Exercise objective
Make an exact copy of the records, dropping all pictures.

Extracted records

:::

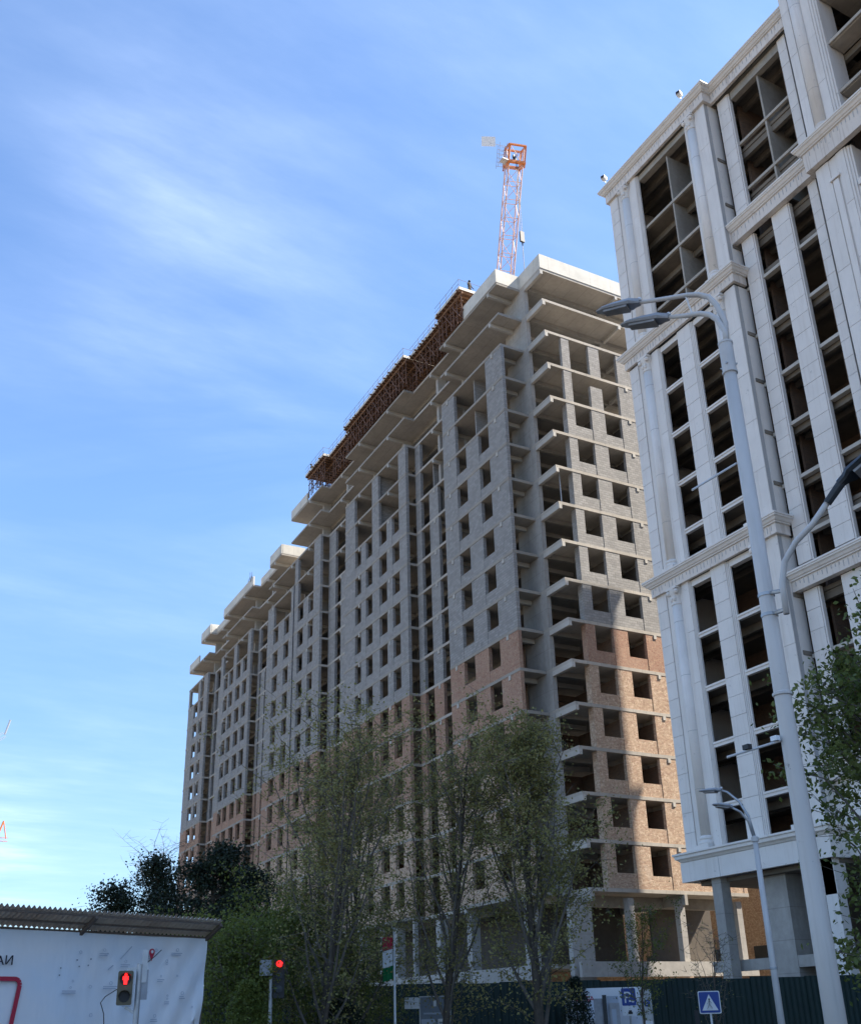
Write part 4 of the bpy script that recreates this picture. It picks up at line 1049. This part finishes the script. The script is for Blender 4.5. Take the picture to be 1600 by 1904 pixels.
flagstrip('red_stripe', 3.5, 3.88, M['red']); flagstrip('white_stripe', 3.03, 3.498, M['white']); flagstrip('green_stripe', 2.66, 3.028, M['flaggreen'])

# ------------------------------------------------------------------ billboard with tin canopy
a0 = Vector((2.52, 22.86)); a1 = Vector((7.38, 24.93)); dr = (a1 - a0).normalized(); st = a0 - dr * 3.2; LB = (a1 - st).length
HB = empty('hoarding_banner', (st.x, st.y, 0), 'large pale printed site banner with a reversed map print under the tin canopy', 'banner', rz=math.atan2(dr.y, dr.x))
vs = []; nx, nz = 120, 40
for j in range(nz + 1):
    for i in range(nx + 1):
        u = i / nx; w = j / nz; x = LB * u; z = .3 + 3.17 * w
        s_ = max(0, (u - .62) / .38); y = -.035 * s_ * math.sin((x * 1.0 - z * .62) * 9.0) * (1 - w * .55) - .02 * math.sin(x * 1.7)
        if u > .97: x -= (1 - w) ** 2 * .25
        vs.append((x, y, z))
fs = [(j*(nx+1)+i, j*(nx+1)+i+1, (j+1)*(nx+1)+i+1, (j+1)*(nx+1)+i) for j in range(nz) for i in range(nx)]
N = len(vs); vs += [(x, y + .01, z) for x, y, z in vs]; fs += [tuple(N + k for k in reversed(f)) for f in fs[:]]
MB().add(vs, fs).build('sheet', M['banner'], HB, True)
x0 = 3.2      # where the photograph's left edge meets the banner
text('TAИ', .25, (x0 - .21, -.07, 2.78), 0, M['ink'], HB, sx=1.1)
fr = MB()
P_ = []
for cx, cz, a_ in ((x0+.42, 2.40, 0), (x0-1.6, 2.40, 90), (x0-1.75, 1.38, 180), (x0+.30, 1.38, 270)):
    for k in range(5): t = R(a_ + 22.5*k); P_.append((cx + .12*math.cos(t), cz + .12*math.sin(t)))
n = len(P_)
for i in range(n):
    p, q_ = P_[i], P_[(i+1) % n]; fr.beam((p[0], -.06, p[1]), (q_[0], -.06, q_[1]), .02, .085)
fr.build('red_frame', M['red'], HB)
text('A', .22, (x0 - .13, -.07, 1.62), 0, M['greyink'], HB)
rg = random.Random(3)
def bpt(px, py):   # printed marks are laid out on the sheet (metres from its left end, height)
    return x0 + px * .01275, 3.47 - (py - 8) * .0128
marks = MB(); lines = MB()
for (mx_, mz_) in ((140,62),(166,60),(111,75),(110,86),(134,175),(162,70),(145,72)): x, z = bpt(mx_ , mz_-10); marks.box(x-.014, x+.016, -.075, -.068, z-.013, z+.016)
for k in range(26):
    x = x0 + rg.uniform(1.3, 4.9); z = rg.uniform(1.4, 3.2); r_ = rg.choice([.02, .03, .035]); 
    for t in range(10): 
        a_, b_ = R(36*t), R(36*(t+1)); lines.beam((x + r_*math.cos(a_), -.082, z + r_*math.sin(a_)), (x + r_*math.cos(b_), -.082, z + r_*math.sin(b_)), .006, .008)
    if k % 2:
        w_ = rg.uniform(.15, .4)
        for dz in (.07, .11): lines.box(x - w_/2, x + w_/2 * rg.uniform(.5, 1), -.085, -.08, z - dz - .008, z - dz + .008)
marks.build('map_mark', M['greyink'], HB); lines.build('map_print', M['paleink'], HB, kind='stuff')
q = MB(); q.beam((x0+2.85, -.085, 2.95), (x0+3.12, -.085, 3.22), .006, .02); q.beam((x0+2.55,-.085,2.72),(x0+2.68,-.085,2.82),.006,.02); q.build('map_line', M['paleink'], HB)
q = MB(); xx, zz = x0 + 3.67, 3.12
pp = [(xx + .075*math.cos(R(t)), zz + .075*math.sin(R(t))) for t in range(-20, 201, 20)] + [(xx, zz - .19)]
n = len(pp); q.add([(x, -.09, z) for x, z in pp] + [(x, -.08, z) for x, z in pp], [tuple(range(n)), tuple(reversed(range(n, 2*n)))] + [(i, n+i, n+(i+1)%n, (i+1)%n) for i in range(n)]); q.build('map_pin', M['red'], HB)
e = MB().lathe([(.001,0),(.035,0),(.035,.006),(.001,.006)],0,0,14).build('map_pin_eye', M['white'], HB); e.location = (xx, -.092, zz+.005); e.rotation_euler = (R(90),0,0)
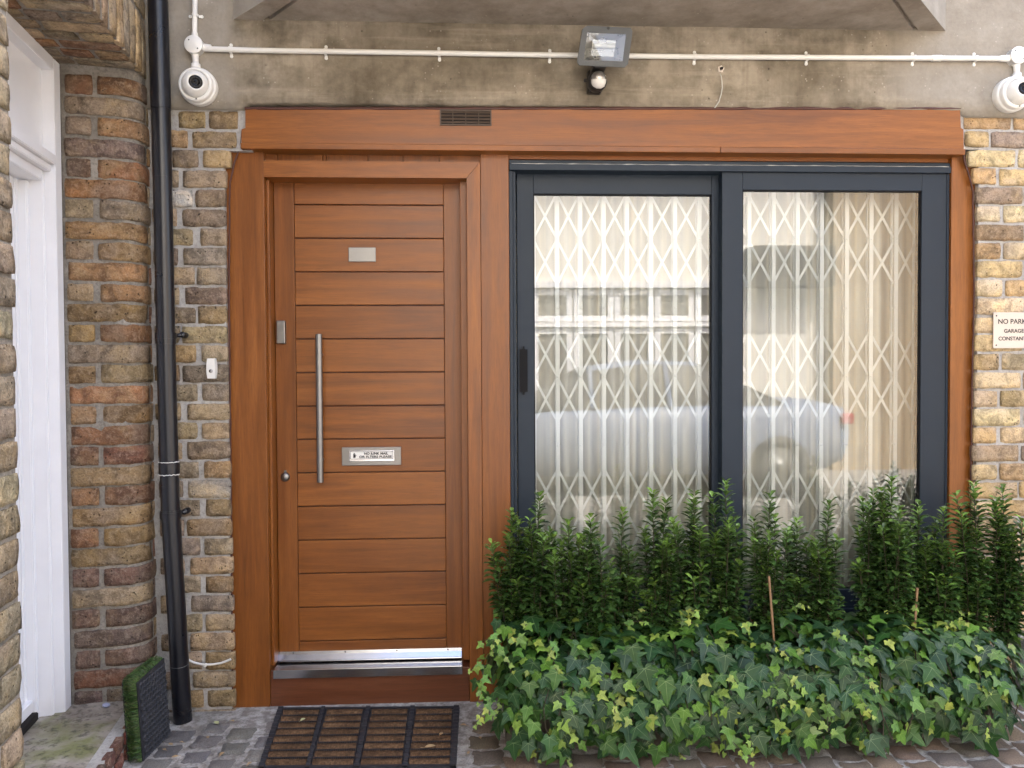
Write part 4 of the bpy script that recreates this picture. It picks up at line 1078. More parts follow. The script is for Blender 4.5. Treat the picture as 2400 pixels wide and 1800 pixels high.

:::

Completed exercise
Write part 4 of the bpy script that recreates this picture. It picks up at line 1049. This part finishes the script. The script is for Blender 4.5. Take the picture to be 1600 by 1904 pixels.
flagstrip('red_stripe', 3.5, 3.88, M['red']); flagstrip('white_stripe', 3.03, 3.498, M['white']); flagstrip('green_stripe', 2.66, 3.028, M['flaggreen'])

# ------------------------------------------------------------------ billboard with tin canopy
a0 = Vector((2.52, 22.86)); a1 = Vector((7.38, 24.93)); dr = (a1 - a0).normalized(); st = a0 - dr * 3.2; LB = (a1 - st).length
HB = empty('hoarding_banner', (st.x, st.y, 0), 'large pale printed site banner with a reversed map print under the tin canopy', 'banner', rz=math.atan2(dr.y, dr.x))
vs = []; nx, nz = 120, 40
for j in range(nz + 1):
    for i in range(nx + 1):
        u = i / nx; w = j / nz; x = LB * u; z = .3 + 3.17 * w
        s_ = max(0, (u - .62) / .38); y = -.035 * s_ * math.sin((x * 1.0 - z * .62) * 9.0) * (1 - w * .55) - .02 * math.sin(x * 1.7)
        if u > .97: x -= (1 - w) ** 2 * .25
        vs.append((x, y, z))
fs = [(j*(nx+1)+i, j*(nx+1)+i+1, (j+1)*(nx+1)+i+1, (j+1)*(nx+1)+i) for j in range(nz) for i in range(nx)]
N = len(vs); vs += [(x, y + .01, z) for x, y, z in vs]; fs += [tuple(N + k for k in reversed(f)) for f in fs[:]]
MB().add(vs, fs).build('sheet', M['banner'], HB, True)
x0 = 3.2      # where the photograph's left edge meets the banner
text('TAИ', .25, (x0 - .21, -.07, 2.78), 0, M['ink'], HB, sx=1.1)
fr = MB()
P_ = []
for cx, cz, a_ in ((x0+.42, 2.40, 0), (x0-1.6, 2.40, 90), (x0-1.75, 1.38, 180), (x0+.30, 1.38, 270)):
    for k in range(5): t = R(a_ + 22.5*k); P_.append((cx + .12*math.cos(t), cz + .12*math.sin(t)))
n = len(P_)
for i in range(n):
    p, q_ = P_[i], P_[(i+1) % n]; fr.beam((p[0], -.06, p[1]), (q_[0], -.06, q_[1]), .02, .085)
fr.build('red_frame', M['red'], HB)
text('A', .22, (x0 - .13, -.07, 1.62), 0, M['greyink'], HB)
rg = random.Random(3)
def bpt(px, py):   # printed marks are laid out on the sheet (metres from its left end, height)
    return x0 + px * .01275, 3.47 - (py - 8) * .0128
marks = MB(); lines = MB()
for (mx_, mz_) in ((140,62),(166,60),(111,75),(110,86),(134,175),(162,70),(145,72)): x, z = bpt(mx_ , mz_-10); marks.box(x-.014, x+.016, -.075, -.068, z-.013, z+.016)
for k in range(26):
    x = x0 + rg.uniform(1.3, 4.9); z = rg.uniform(1.4, 3.2); r_ = rg.choice([.02, .03, .035]); 
    for t in range(10): 
        a_, b_ = R(36*t), R(36*(t+1)); lines.beam((x + r_*math.cos(a_), -.082, z + r_*math.sin(a_)), (x + r_*math.cos(b_), -.082, z + r_*math.sin(b_)), .006, .008)
    if k % 2:
        w_ = rg.uniform(.15, .4)
        for dz in (.07, .11): lines.box(x - w_/2, x + w_/2 * rg.uniform(.5, 1), -.085, -.08, z - dz - .008, z - dz + .008)
marks.build('map_mark', M['greyink'], HB); lines.build('map_print', M['paleink'], HB, kind='stuff')
q = MB(); q.beam((x0+2.85, -.085, 2.95), (x0+3.12, -.085, 3.22), .006, .02); q.beam((x0+2.55,-.085,2.72),(x0+2.68,-.085,2.82),.006,.02); q.build('map_line', M['paleink'], HB)
q = MB(); xx, zz = x0 + 3.67, 3.12
pp = [(xx + .075*math.cos(R(t)), zz + .075*math.sin(R(t))) for t in range(-20, 201, 20)] + [(xx, zz - .19)]
n = len(pp); q.add([(x, -.09, z) for x, z in pp] + [(x, -.08, z) for x, z in pp], [tuple(range(n)), tuple(reversed(range(n, 2*n)))] + [(i, n+i, n+(i+1)%n, (i+1)%n) for i in range(n)]); q.build('map_pin', M['red'], HB)
e = MB().lathe([(.001,0),(.035,0),(.035,.006),(.001,.006)],0,0,14).build('map_pin_eye', M['white'], HB); e.location = (xx, -.092, zz+.005); e.rotation_euler = (R(90),0,0)
Write part 4 of the bpy script that recreates this picture. It picks up at line 1078. More parts follow. The script is for Blender 4.5. Treat the picture as 2400 pixels wide and 1800 pixels high.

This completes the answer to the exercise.